Look through the records below, count the lines with the word "scene", and reply with only the number.
--- START OF ENTRIES PROVIDED ---
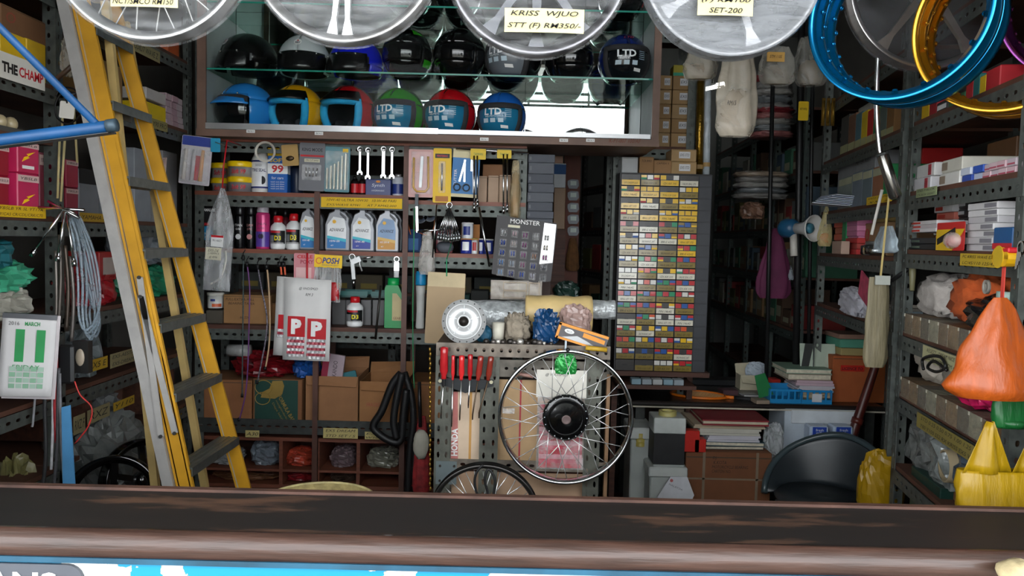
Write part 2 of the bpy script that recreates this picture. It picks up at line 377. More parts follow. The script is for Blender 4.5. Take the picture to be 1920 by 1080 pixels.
# wooden pigeon holes under it
pg = T('pigeonhole_unit', 'low brown wooden pigeonhole unit under the cartons', 'shelf unit', PB.mw(0, .03, 0))
zt, zm = BZ['s5'], BZ['s6']
BX(u_l, 0, zt - .018, u_e, .36, zt).obj('top_board', WOODR, pg); BX(u_l, 0, zm - .012, u_e, .36, zm).obj('shelf_board', WOODR, pg); BX(u_l, 0, .3, u_e, .36, .32).obj('shelf_board', WOODR, pg)
for px in (366, 523, 592, 668, 750, 835, 930):
    u, _ = PB.hit(px, 870, .03); BX(u, .003, 0, u + .018, .36, zt - .018).obj('divider', WOODR, pg)
BX(u_l, .36, 0, u_e, .37, zt).obj('back_panel', WOODD, pg)
# ================================================================ helmet cabinet
def zpx(pl, px, py, v=0.): return pl.hit(px, py, v)[1]
hx0, _ = PH.hit(371, 150); hx1, _ = PH.hit(1238, 150)
HZ0 = zpx(PH, 800, 264); HZF = zpx(PH, 800, 243); HZ1 = HZ0 + 1.05; HD = .50
GREYP = C('#a3a9a8', .6, .1, .08); FRW = C('#6f5548', .55, 0, .2, .1, 8); ALU = C('#b9babb', .35, .8, .08)
hc = T('helmet_cabinet', 'wide wall cabinet with mirror back and glass shelves holding helmets', 'display cabinet', PH.mw(0, 0, HZ0))
hh = HZ1 - HZ0; hf = HZF - HZ0
BX(hx0, .0, 0, hx1, HD, .02).obj('bottom_panel', FRW, hc)
BX(hx0, 0, .02, hx0 + .012, HD, hh).obj('side_panel', GREYP, hc); BX(hx1 - .012, 0, .02, hx1, HD, hh).obj('side_panel', GREYP, hc)
BX(hx0, 0, hh - .02, hx1, HD, hh).obj('top_panel', GREYP, hc)
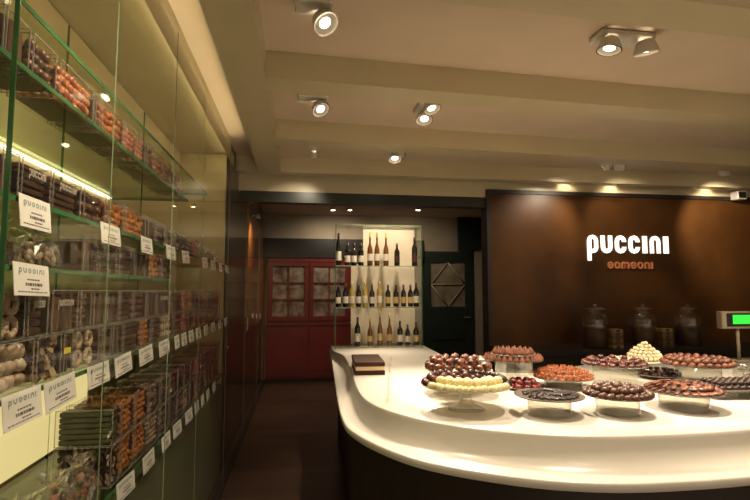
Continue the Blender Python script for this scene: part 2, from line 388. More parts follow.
# ------------------------------------------------------------------ glass front of the shelving: panes
Ys = [-.25, 1.02, 1.57, 2.24, 2.95, 3.95, 5.35, 6.9, 8.3]
names = ['nearest', 'second', 'third', 'fourth', 'fifth', 'sixth', 'seventh', 'farthest']
for k in range(8):
    off = .006 if k % 2 else -.006
    t = thing('glass_door', 'frameless sliding glass door, %s along the left wall' % names[k], 'glass door', (GX+off, Ys[k], 0), 0, 'sliding glass doors')
    L = Ys[k+1]-Ys[k]
    m = MB(); m.box(-.002, .002, .002, L-.002, .03, 2.595); m.build('pane', M['pane'], t)
    e_ = .0045 if k == 1 else .0012; m = MB(); m.box(-e_, e_, 0, .003, .03, 2.595); m.build('pane_edge', M['edge' if k == 1 else 'edge2'], t)
    
    m = MB(); m.cyl((.004,.06,1.02),(.009,.06,1.02),.014,10); m.build('finger_pull', M['chrome'], t)
b = MB(); b.box(GX-.02, GX+.02, -.25, 8.3, 0, .028); struct('trim_16', b, M['browntrim'])

# ------------------------------------------------------------------ shelving unit
t = thing('display_shelving', 'tall olive wall shelving unit with green glass shelves along the left wall', 'shelving', (0, 0, 0))
m = MB(); m.box(BX-.018, BX, -.3, 4.3, .0, 2.595); m.build('back_panel', M['panel'], t)
m = MB(); m.box(BX, SX-.02, 4.27, 4.30, .70, 2.595); m.build('end_panel', M['panel'], t)
m = MB(); m.box(BX, SX-.02, -.3, 4.3, 0, .70); m.build('base', M['oliveb'], t)
SH = {'0': (2.085, 3.35), '1': (1.945, 2.80), '2': (1.655, 4.25), '3': (1.505, 2.50), '4': (1.225, 4.25), '5': (.79, 4.25)}
for k, (z, ye) in SH.items():
    xb = BX + (.002 if k != '0' else .15)
    m = MB(); m.box(xb, SX-.003, -.25, ye, z-.010, z); s_ = m.build('shelf', M['shelf'], t)
    m = MB(); m.box(SX-.003, SX, -.25, ye, z-.011, z+.0005); m.box(xb, SX-.003, ye, ye+.003, z-.011, z+.0005); m.build('shelf_edge', M['edge'], s_)
    if k == '1':
        xo = .002 if k == '1' else .05; m = MB(); m.box(BX+xo, BX+xo+.014, -.2, ye-.03, z-(.016 if k == '1' else .020), z-.011); m.build('light_strip', M['led' if k == '1' else 'fillstrip'], s_)
m = MB(); m.box(-.572, -.568, -.25, 4.3, 2.50, 2.597); v_ = m.build('added_valance', M['beam'], t)  # board added to keep the fill strip out of sight
m = MB(); m.box(-.592, -.580, -.2, 4.2, 2.578, 2.588); m.build('light_strip', M['fillstrip'], v_)  # unseen strip, added to brighten the back wall and the goods
m = MB(); m.box(BX+.001, BX+.006, -.1, 2.6, .80, 1.19); m.build('wall_glow', M['wallglow'], t)  # glowing sheet standing in for light on the wall below the fourth shelf
for yy in (1.0, 2.24, 3.3):
    m = MB(); m.box(BX, BX+.006, yy-.004, yy+.004, .70, 2.59); m.build('seam', M['edge'], t)

# ---- contents generators (origin: base centre of box; +x front, width along y)
def scatter_faces(m, w, d, h, sz, fn):
    """items laid along the front, near side and top"""
    ny = max(2, round(w/sz)); nz = max(2, round(h/sz)); nx = max(2, round(d/sz))
    for i in range(ny):
        for k in range(nz): fn(Vector((d/2-sz*.5, -w/2+(i+.5)*w/ny, (k+.5)*h/nz)))
    for i in range(nx-1):
        for k in range(nz): fn(Vector((-d/2+(i+.5)*d/nx, -w/2+sz*.5, (k+.5)*h/nz)))
    for i in range(nx-1):
        for k in range(ny-1): fn(Vector((-d/2+(i+.5)*d/nx, -w/2+(k+1.5)*w/ny, h-sz*.5)))
def rrot(): return Matrix.Rotation(random.uniform(0, 6.3), 3, 'X') @ Matrix.Rotation(random.uniform(-.5, .5), 3, 'Y') @ Matrix.Rotation(random.uniform(-.6, .6), 3, 'Z')
def contents(kind, w, d, h):
    m = MB(); w -= .010; d -= .010; h -= .010; ms = [M['dark']]
    core = lambda c: m.box(-d/2+.004, d/2-c, -w/2+c, w/2-.004, .001, h-c, 1)
    J = lambda p, q: p + Vector([random.uniform(-q, q) for _ in range(3)])
    if kind in ('almonds', 'pralines', 'truffles', 'mixed nuts'):
        mt = {'almonds': 'almond', 'pralines': 'hazel', 'truffles': 'milk', 'mixed nuts': 'mixnut'}[kind]
        ms = [M[mt], M['dark']]; sz = {'almonds': .024, 'truffles': .028}.get(kind, .021); core(sz*.6)
        if kind == 'almonds': scatter_faces(m, w, d, h, sz, lambda p: m.ell(J(p, .003), .011, .0165, .0105, 8, 5, Matrix.Rotation(random.uniform(-.9, .9), 3, 'X')))
        else: scatter_faces(m, w, d, h, sz, lambda p: m.ell(J(p, .002), sz*.5, sz*.52, sz*.48, 6, 4))
    elif kind == 'candied orange':
        ms = [M['orange'], M['dark']]; core(.02)
        scatter_faces(m, w, d, h, .022, lambda p: m.ell(J(p, .003), .006, .014, .010, 7, 4, rrot()))
    elif kind == 'nougat':
        ms = [M['creamnut'], M['milk']]; core(.03)
        scatter_faces(m, w, d, h, .036, lambda p: m.ell(J(p, .003), .015, .02, .017, 8, 5, rrot(), jit=.12))
    elif kind == 'chocolate bark':
        ms = [M['mixnut'], M['dark']]; core(.016)
        scatter_faces(m, w, d, h, .020, lambda p: m.box(-.003, .003, -.012, .012, -.008, .008, random.choice((0, 1)), Matrix.Translation(J(p, .002)) @ rrot().to_4x4()))
    elif kind == 'chocolate bars':
        ms = [M['milk'], M['dark']]; n = 5
        for k in range(n): m.bbox(-d/2+.002, d/2-.004-random.uniform(0, .004), -w/2+.004+random.uniform(0, .006), w/2-.004, k*h/n+.001, (k+1)*h/n-.003, .003, k % 2)
    elif kind == 'chocolate rings':
        ms = [M['creamnut'], M['milk']]; core(.02)
        for s_ in range(2):
            for q in range(max(1, round(w/.06))):
                c = Vector((d/2-.010, -w/2+(q+.5)*w/max(1, round(w/.06)), (s_+.5)*h/2)); r = .019
                for a in range(12):
                    aa = a*PI/6; m.ell(c+Vector((0, r*math.cos(aa), r*math.sin(aa))), .008, .009, .009, 6, 4)
    elif kind == 'dark chocolate tablets':
        ms = [M['dark'], M['milk']]; n = max(3, round(w/.018))
        for k in range(n): m.bbox(-d/2+.003, d/2-.003-random.uniform(0, .005), -w/2+k*w/n+.001, -w/2+(k+1)*w/n-.001, .001, h*random.uniform(.86, .98), .002, k % 2)
    elif kind == 'green wrapped chocolates':
        ms = [M['green_box'], M['dark']]; n = 6
        for k in range(n): m.bbox(-d/2+.003, d/2-.003, -w/2+.003, w/2-.003, k*h/n+.001, (k+1)*h/n-.002, .002, 0)
    return m, ms
cache = {}
def get(key, fn):
    if key not in cache: cache[key] = fn()
    return cache[key]
def film(w, d, h):
    m = MB(); m.box(-d/2, d/2, -w/2, w/2, 0, h); return m.mesh('clear_case', M['boxfilm'])
def edges(w, d, h):
    m = MB(); e = .0012
    for sx in (-1, 1):
        for sy in (-1, 1): m.box(sx*d/2-e, sx*d/2+e, sy*w/2-e, sy*w/2+e, 0, h)
    for z in (e, h-e):
        for sy in (-1, 1): m.box(-d/2, d/2, sy*w/2-e, sy*w/2+e, z-e, z+e)
        m.box(d/2-e, d/2+e, -w/2, w/2, z-e, z+e)
    return m.mesh('case_rim', M['acryledge'])
M['acryledge'] = glass('acrylic edge', (.8, .8, .78), .2, k=1, base=.15, haze=(.6, .55, .5), haze_amt=.25)
PART = {'almonds': 'nuts', 'pralines': 'nuts', 'mixed nuts': 'nuts', 'truffles': 'truffles', 'candied orange': 'fruit', 'nougat': 'nougat', 'chocolate bark': 'chocolate_pieces',
        'chocolate bars': 'chocolate_bars', 'chocolate rings': 'chocolate_rings', 'dark chocolate tablets': 'chocolate_tablets', 'green wrapped chocolates': 'wrapped_chocolates'}
LOOK = {'almonds': 'brown almonds', 'pralines': 'reddish brown pralines', 'mixed nuts': 'mixed pale and dark nuts', 'truffles': 'milk chocolate truffles', 'candied orange': 'orange candied fruit',
        'nougat': 'pale nougat lumps', 'chocolate bark': 'broken chocolate pieces', 'chocolate bars': 'brown chocolate bars', 'chocolate rings': 'pale chocolate rings',
        'dark chocolate tablets': 'dark chocolate tablets', 'green wrapped chocolates': 'green wrapped chocolates'}
ORD = ['nearest', 'second nearest', 'third nearest', 'fourth nearest', 'fifth nearest', 'sixth nearest', 'seventh nearest', 'eighth nearest', 'ninth nearest', 'tenth nearest',
       'eleventh nearest', 'twelfth nearest', 'thirteenth nearest', 'fourteenth nearest', 'fifteenth nearest', 'sixteenth nearest', 'seventeenth nearest', 'eighteenth nearest', 'nineteenth nearest',
       'twentieth nearest', 'twenty-first nearest', 'twenty-second nearest', 'twenty-third nearest', 'twenty-fourth nearest', 'twenty-fifth nearest', 'twenty-sixth nearest']
def ordn(i): return ORD[i] if i < len(ORD) else 'farthest'
def box_thing(kind, yc, z, w, h, where, i, text=False, rz=0.0, sticker=False, d=.125):
    w = round(w, 2)
    t = thing('chocolate_box', 'clear box of %s, %s on the %s' % (LOOK[kind], ordn(i), where), 'box', (SX-.018-d/2, yc, z+.001), rz, 'clear boxes on the %s' % where)
    key = (kind, w, d, h)
    def mk():
        m, ms = contents(kind, w, d, h); return m.mesh(PART[kind], ms)
    c = link(PART[kind], get(key, mk), t, (0, 0, .003)); 
    if kind not in ('chocolate bars', 'dark chocolate tablets', 'green wrapped chocolates'): c['kind'] = 'stuff'
    link('clear_case', get(('f', w, d, h), lambda: film(w, d, h)), t)
    link('case_rim', get(('e', w, d, h), lambda: edges(w, d, h)), t)
    if text:
        def mt():
            m = MB(); ww = w*.60; word(m, 'puccini', ww, .017, face_x((d/2+.0012, -ww/2, h*.62)), 0, .0006, .30, .2)
            return m.mesh('lettering', M['white_print'])
        link('lettering', get(('t', w, d, h), mt), t)
    if sticker:
        m = MB(); m.box(d/2+.0014, d/2+.002, -.03, .01, h*.5, h*.5+.016); m.build('sticker', M['yellow'], t)
    return t
def bag_mesh(kind, w, d, h):
    random.seed(hash(kind) % 1000 if False else len(kind)*7)
    mt = {'pale': ['creamnut', 'milk'], 'brown': ['milk', 'hazel'], 'orange': ['orange', 'milk']}[kind]
    m = MB()
    for _ in range(46):
        a = random.uniform(-1.9, 1.9); zz = random.uniform(.012, h*.66); k = math.sin(PI*min(1, (zz/(h*.66))*.75+.2))
        m.ell((math.cos(a)*d*.36*k, math.sin(a)*w*.40*k, zz), .008, .013, .009, 6, 4, rrot(), random.choice((0, 0, 1)))
    c = m.mesh('sweets', [M[mt[0]], M[mt[1]]])
    m = MB(); prof = [(.42, 0), (.50, .10), (.49, .35), (.44, .55), (.30, .70), (.10, .78), (.09, .80), (.22, .92), (.34, 1.0)]
    n = 22; vs = []; fs = []
    for r, z in prof:
        for j in range(n):
            a = 2*PI*j/n; k = r*(1+random.uniform(-.10, .10)+.08*math.cos(7*a)); vs.append((k*d*math.cos(a), k*w*math.sin(a), z*h+(random.uniform(-.01, .01) if z > 0 else 0)))
    for k in range(len(prof)-1):
        for j in range(n): fs.append((k*n+j, k*n+(j+1)%n, (k+1)*n+(j+1)%n, (k+1)*n+j))
    fs.append(tuple(range(n-1, -1, -1)))
    m.add(vs, fs, 0, False); f = m.mesh('wrapper', M['cello'])
    m = MB(); m.lathe([(.012, .77*h), (.013, .785*h), (.012, .80*h)], 8); r = m.mesh('tie', M['labelgold'])
    return c, f, r
def bag_thing(kind, yc, z, w, h, where, i):
    d = .13
    t = thing('sweet_bag', 'tied cellophane bag of %s sweets, %s bag on the %s' % (kind, ordn(i), where), 'bag', (SX-.02-d/2, yc, z+.001), 0, 'cellophane bags on the %s' % where)
    c, f, r = get(('bag', kind, round(w, 2), h), lambda: bag_mesh(kind, round(w, 2), d, h))
    o = link('sweets', c, t); o['kind'] = 'stuff'; link('wrapper', f, t); link('tie', r, t)
def Yp(px, X=SX-.02): return pix(px, 291, 0, X).y

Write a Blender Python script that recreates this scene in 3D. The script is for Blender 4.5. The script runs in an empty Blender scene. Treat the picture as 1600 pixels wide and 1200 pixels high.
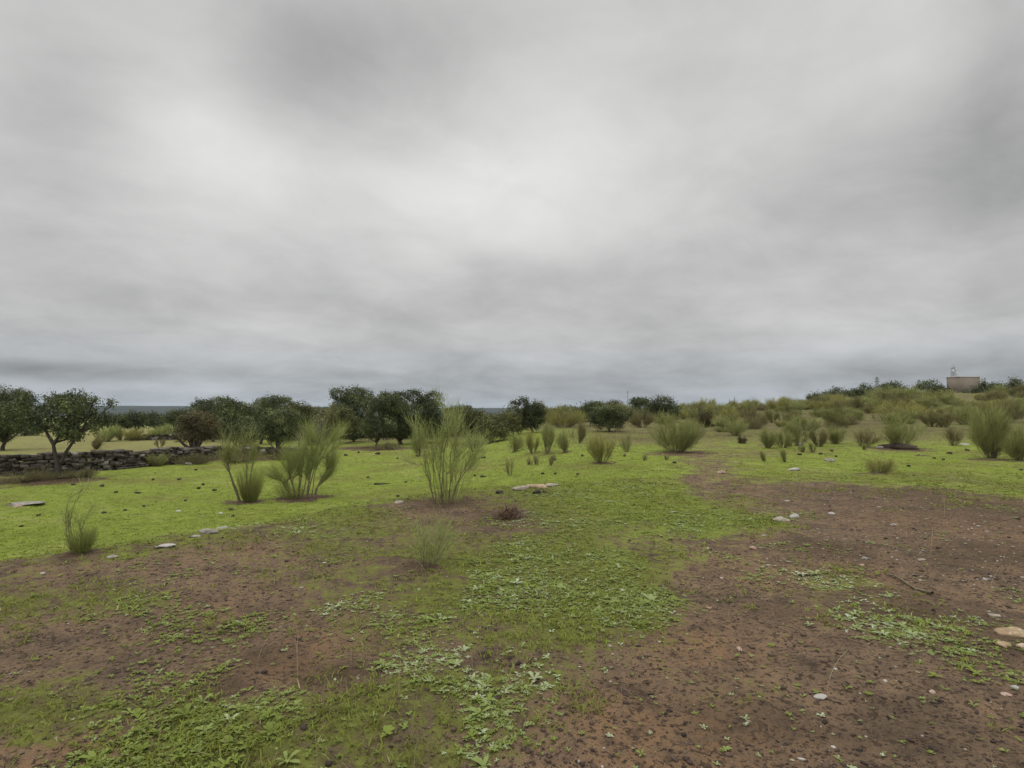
--- END OF ENTRIES PROVIDED ---
EXERCISE SOLUTION: 2